The Sermon I think this Mom will never forget.. This particular Sunday
sermon... "Dear Lord," the minister began, with arms extended toward
heaven and a rapturous look on his upturned face. "Without you, we
are but dust." He would have continued but at that moment my very
obedient daughter (who was listening!) leaned over to me and asked quite
audibly in her shrill little girl voice, "Mom, what is butt dust?"

The most wasted day is that in which we have not laughed!

Have a wonderful day.....

Miss_Sara
12-27-2006, 11:37 AM
aww that was cute

DianaB
12-27-2006, 12:28 PM
Out of the mouths of babes!!! You never can tell what they're going to say!!!

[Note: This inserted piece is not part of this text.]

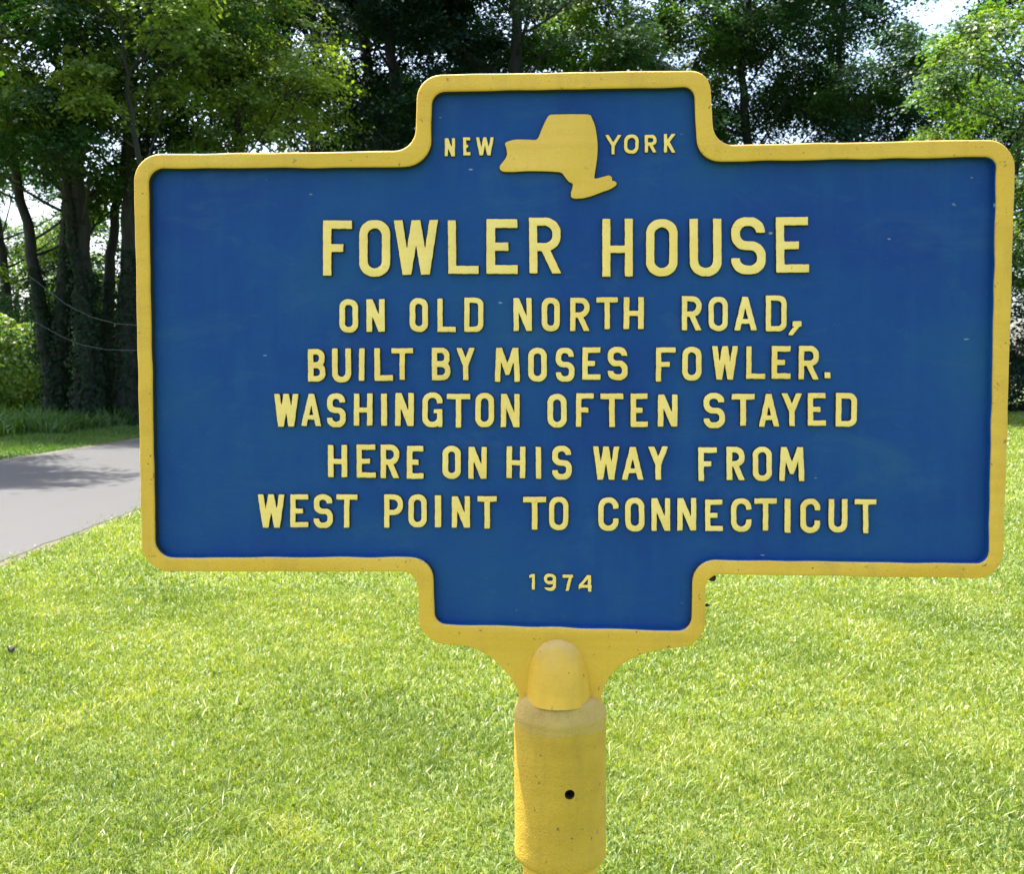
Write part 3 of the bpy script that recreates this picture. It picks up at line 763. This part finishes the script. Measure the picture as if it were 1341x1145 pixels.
# left cluster
tree('maple_tree', 'ivy-covered twin-trunk tree forking low on the road bank, leftmost of the trunks', at(72, 30.5), 30.5, 18.5, .36, 3.9, 6.6, 24, 42000, M_leaf, 101, stems=[
    ([(0, 0, -.3), (-.05, 0, 1.6), (-.38, 0, 3.9), (-.8, .2, 6.2), (-1.5, .4, 10), (-2, .5, 16)], .33), ([(.1, .1, -.3), (.13, .1, 2.2), (.4, .2, 5), (.55, .3, 9), (.6, .3, 13), (.6, .3, 18)], .38)], ivy=1.2, group=G1, tone=.5, dens=.6, lobe_r=(1.0, 1.8))
tree('maple_tree', 'thickest ivy-wrapped tree in the bank row with a pale stem forking at head height', at(118, 30), 30, 20, .46, 5.0, 7.4, 26, 44000, M_leaf, 102, stems=[
    ([(0, 0, -.3), (-.05, 0, 2.8), (-.15, 0, 5.5), (-.3, 0, 11), (-.4, 0, 20)], .46), ([(.15, -.2, -.3), (.1, -.3, 3.1), (-.28, -.3, 5.5), (-.5, -.3, 9), (-.8, -.5, 14)], .22)], ivy=1.3, group=G1, dens=.6, tone=.36)
tree('maple_tree', 'slender bare-stemmed tree curving right beside the thick ivy-wrapped tree', at(143, 32), 32, 16, .24, 3.6, 8.5, 14, 17000, M_leaf, 103, stems=[
    ([(0, 0, -.3), (0, 0, 2.8), (.1, 0, 5), (.45, 0, 7.4), (.9, 0, 10), (1.1, 0, 16)], .27)], ivy=.9, group=G1)
tree('maple_tree', 'ivy-clad tree right behind the left edge of the marker', at(166, 30.5), 30.5, 19, .4, 4.6, 9.0, 22, 36000, M_leaf, 104, stems=[
    ([(0, 0, -.3), (.05, 0, 3.3), (.2, 0, 6.6), (.3, 0, 11), (.5, 0, 19)], .4), ([(.2, .2, 3), (.45, .3, 6), (.7, .4, 9), (1.1, .5, 13)], .10), ([(.2, .1, 3.5), (.7, .2, 7), (1.0, .3, 10), (1.2, .4, 13)], .08), ([(.2, .3, 4), (.3, .5, 7), (.45, .6, 10), (.6, .6, 13)], .08)], ivy=1.2, group=G1, dens=.6, tone=.36)
tree('maple_tree', 'short leafy tree with yellow-green sunlit boughs above the left half of the marker top edge', at(282, 31), 31, 13.6, .26, 3.4, 7.6, 18, 26000, M_leaf_pale, 105, group=G2, tone=.9, lobe_r=(.9, 1.5), dens=.55)
tree('maple_tree', 'young tree with sunlit yellow boughs between the ivy-clad trunks and the marker top', at(222, 26), 26, 12.4, .15, 2.3, 8.6, 11, 13000, M_leaf_pale, 107, stems=[([(0, 0, -.3), (-.1, 0, 4), (-.9, .1, 8.4), (-1.2, .1, 12.2)], .15)], group=G1, tone=.9, lobe_r=(.7, 1.2), dens=.55)
tree('maple_tree', 'young sunlit yellow-green tree at the upper left corner', at(-38, 27.5), 27.5, 13.2, .17, 2.6, 8.2, 12, 14000, M_leaf_pale, 108, stems=[([(0, 0, -.3), (0, 0, 4), (.8, .1, 8.5), (1.4, .1, 13)], .17)], group=G1, tone=.9, lobe_r=(.7, 1.3), dens=.65)
# centre
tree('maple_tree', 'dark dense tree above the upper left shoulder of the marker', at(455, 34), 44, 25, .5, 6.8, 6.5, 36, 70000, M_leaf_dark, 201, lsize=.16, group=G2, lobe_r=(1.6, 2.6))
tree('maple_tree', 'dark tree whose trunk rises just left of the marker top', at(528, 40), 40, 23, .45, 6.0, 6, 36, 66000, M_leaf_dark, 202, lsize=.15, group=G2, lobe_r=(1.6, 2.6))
tree('maple_tree', 'tree with a thick dark trunk above the middle of the marker top', at(663, 38), 38, 22, .5, 5.5, 7, 32, 50000, M_leaf, 203, lsize=.15, group=G2, tone=.4, lobe_r=(1.4, 2.3))
tree('maple_tree', 'bright green tree above the right half of the marker top', at(800, 44), 44, 21, .4, 4.6, 7, 22, 30000, M_leaf, 204, lsize=.15, group=G2, tone=.6, lobe_r=(1.4, 2.3))
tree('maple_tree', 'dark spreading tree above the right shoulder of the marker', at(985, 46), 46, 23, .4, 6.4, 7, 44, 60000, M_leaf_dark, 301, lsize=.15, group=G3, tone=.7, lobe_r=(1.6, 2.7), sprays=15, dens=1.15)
tree('maple_tree', 'green tree between the dark spreading tree and the pale tree', at(1120, 47), 47, 23, .38, 6.4, 7, 44, 58000, M_leaf, 302, lsize=.15, group=G3, tone=.36, lobe_r=(1.6, 2.7), sprays=15, dens=1.15)
tree('maple_tree', 'low pale-leaved tree with sunlit boughs at the right above the marker', at(1292, 34), 34, 13.8, .3, 3.3, 5.0, 20, 30000, M_leaf_pale, 303, stems=[([(0, 0, -.3), (0, 0, 4), (.7, .1, 8), (1.6, .2, 13.4)], .24)], lsize=.14, group=G3, tone=.55, lobe_r=(1.0, 1.6), dens=.8)
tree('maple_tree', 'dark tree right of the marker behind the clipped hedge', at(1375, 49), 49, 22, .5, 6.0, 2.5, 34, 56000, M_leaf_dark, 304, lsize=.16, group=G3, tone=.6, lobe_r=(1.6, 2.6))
tree('maple_tree', 'tree reaching into the upper left corner with dark boughs over the road', -12.6, 18.2, 12.2, .3, 2.3, 6.4, 17, 30000, M_leaf, 106, group=G1, tone=.6, lobe_r=(.8, 1.4))
tree('maple_tree', 'dark tree filling the gap between the two trunks left of the marker top', at(400, 58), 58, 27, .5, 6.5, 8, 30, 44000, M_leaf_dark, 205, lsize=.19, group=G2, lobe_r=(1.6, 2.6))
tree('maple_tree', 'dark tree far behind the middle of the marker top', at(600, 56), 56, 27, .5, 7, 7, 32, 48000, M_leaf_dark, 206, lsize=.19, group=G2, lobe_r=(1.6, 2.6))
tree('maple_tree', 'tall leafy tree far beyond the bank at the left edge of the picture', at(6, 47), 47, 16, .34, 4.6, 4.2, 26, 36000, M_leaf, 109, lsize=.16, tone=.6, group='trees beyond the bank', dens=.8)
# far, sunlit, behind the row
tree('far_tree', 'small bright round tree far beyond the trunks at the left', at(25, 62), 62, 11, .25, 5, 1.5, 22, 26000, M_leaf, 401, lsize=.2, tone=.6, lobe_r=(1.6, 2.4), group='trees beyond the bank')
tree('far_tree', 'sunlit small tree seen between two ivy-clad trunks', at(158, 58), 58, 7.5, .2, 3, 1, 16, 15000, M_leaf_pale, 402, lsize=.18, tone=.5, group='trees beyond the bank')

# ------------------------------------------------------------------ shrubs, hedge
def shrub(name, label, x, y, rx, ry, h, leaves, lm, seed, lsize=.09, cat='shrub', group=None, tone=.5, boxy=False):
    global rng
    keep = rng; rng = np.random.default_rng(seed)
    root = empty(name, (x, y, 0)); tag(root, label, cat, group)
    n = leaves; d = rng.normal(size=(n, 3)); d /= np.linalg.norm(d, axis=1)[:, None]
    if boxy:
        d /= np.max(np.abs(d) ** 1.0, axis=1)[:, None] ** .8
    lump = 1 + .16 * vnoise(d[:, 0] * rx * 2, d[:, 1] * ry * 2 + d[:, 2] * h * 1.6, 2.0 / max(rx, .5) ** .5, seed)
    r = (1 - rng.gamma(1.4, .09, n)).clip(.1, 1.1) * lump
    c = d * r[:, None] * np.array([rx, ry, h * .52]) + np.array([0, 0, h * .5]); k = c[:, 2] > .02
    nv = d + rng.normal(0, .6, (n, 3)); nv /= np.linalg.norm(nv, axis=1)[:, None]
    lt = tone + .3 * vnoise(c[:, 0], c[:, 2] + c[:, 1], 2.4, seed + 1)
    co, f, tn = leaf_cloud(c[k], nv[k], lsize * rng.uniform(.6, 1.3, k.sum()), np.clip(lt[k] + rng.normal(0, .12, k.sum()), 0, 1))
    obj('foliage', np_mesh('foliage', co, [f], [lm], {'tone': tn}), root)
    st = [tube(bezier(np.array([rng.normal(0, .1 * rx), rng.normal(0, .1), -.1]), np.array([0, 0, h * .2]), np.array([u * rx * .4, v * ry * .4, h * .4]), np.array([u * rx * .75, v * ry * .75, h * .62]), 7), np.linspace(.035, .012, 7), 5) for u, v in rng.uniform(-1, 1, (9, 2))]
    co, q = join(st); obj('stem', np_mesh('stem', co, [q], [M_bark], smooth=True), root)
    rng = keep
G4 = 'shrubs along the road bank'
shrub('roadside_shrub', 'bright drooping shrub at the far left of the road bank', at(14, 37), 37, 2.1, 1.5, 3.7, 13000, M_leaf_pale, 501, .17, group=G4, tone=.75)
shrub('roadside_shrub', 'dark shrub behind the bright drooping shrub at the left', at(-20, 43), 43, 2.8, 2, 5.4, 16000, M_leaf, 502, .12, group=G4, tone=.4)
shrub('roadside_shrub', 'green bush in the gap behind the thick ivy-clad trunk', at(135, 38), 38, 2.2, 1.4, 2.4, 12000, M_leaf, 505, .11, group=G4, tone=.65)
shrub('roadside_shrub', 'leafy bush behind the twin-trunk tree', at(68, 40), 40, 2.4, 1.6, 3.2, 14000, M_leaf, 506, .12, group=G4, tone=.55)
shrub('hedge', 'dark clipped hedge along the far edge of the lawn right of the marker', 25.5, 46.5, 6.5, 1.3, 2.15, 42000, M_leaf_dark, 510, .12, 'hedge', tone=.55, boxy=True)

# ------------------------------------------------------------------ sagging cables between the trunks
def pt(px, py, d):
    r = ray(px, py); return Vector((0, 0, EYE)) + r * (d / r.y)
for lab, pts in (('pale sagging cable strung across the ivy-clad trunks, upper one', [(36, 360), (47, 368), (61, 379), (87, 399), (119, 415), (152, 424), (178, 426), (200, 424)]),
                 ('pale sagging cable strung across the ivy-clad trunks, lower one', [(36, 416), (48, 423), (81, 441), (107, 452), (139, 458), (176, 459), (200, 457)])):
    P = np.array([pt(x, y, 25.2 + .01 * (x - 100)) for x, y in pts])
    co, q = tube(P, np.full(len(P), .006), 6)
    tag(obj('sagging_cable', np_mesh('sagging_cable', co, [q], [M_cable], smooth=True)), lab, 'cable', 'cables between the ivy-clad trunks')

# ------------------------------------------------------------------ one fallen leaf on the lawn
M_dead, t, p = mat('dead_leaf'); p.inputs['Base Color'].default_value = (0.012, 0.011, 0.006, 1); p.inputs['Roughness'].default_value = 0.8
r = ray(13, 851); c = Vector((0, 0, EYE)) + r * ((0.028 - EYE) / r.z)
n = 14; a_ = np.linspace(0, 2 * np.pi, n, endpoint=False); rad_ = .032 * (.72 + .28 * np.cos(a_ * 5)) * (1 + .3 * np.cos(a_))
for_co = np.stack([rad_ * np.cos(a_), rad_ * np.sin(a_), .008 + .012 * np.cos(a_ * 2)], -1)
co = np.concatenate([for_co, for_co * .98 - np.array([0, 0, .002]), [[0, 0, .006], [0, 0, .004]]])
i = np.arange(n); j = (i + 1) % n
me = np_mesh('fallen_leaf', co, [np.stack([i, j, np.full(n, 2 * n)], -1), np.stack([j + n, i + n, np.full(n, 2 * n + 1)], -1), np.stack([j, i, i + n, j + n], -1)], [M_dead])
o = obj('fallen_leaf', me); o.location = c; o.rotation_euler = (R(28), R(8), R(40))
tag(o, 'dark dead leaf lying on the lawn at the left edge of the picture', 'leaf')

My son told me that my grandson (age 4) had hid behind his seat in the pickup the other day and was pretending that he had been left behind. My son said that he was talking out loud to himself about leaving my grandson behind and hoping that he'd find a way home. Pretty soon my grandson said "Hey, where are we going?" Then realizing that he wasn't suppose to be in the truck, he said "I'm sorry but that wasn't me it was just my imagination!!" We all got a really big laugh out of it when we were told about it!! Thanks for sharing!!

Janet
12-27-2006, 05:50 PM
Out of the mouths of babes!!! You never can tell what they're going to say!!!

My son told me that my grandson (age 4) had hid behind his seat in the pickup the other day and was pretending that he had been left behind. My son said that he was talking out loud to himself about leaving my grandson behind and hoping that he'd find a way home. Pretty soon my grandson said "Hey, where are we going?" Then realizing that he wasn't suppose to be in the truck, he said "I'm sorry but that wasn't me it was just my imagination!!" We all got a really big laugh out of it when we were told about it!! Thanks for sharing!!


What a cute story Diana!!! The funny things kids say are even funnier when it's someone we know!!!

Tink
12-27-2006, 06:24 PM
My 9 yr old nephew left us in stitches on Christmas Eve when he coughed and passed gas at the same time, then said "OH MY I multitasked!"

Gotta enjoy their silliness! I love kid stories like those you've shared.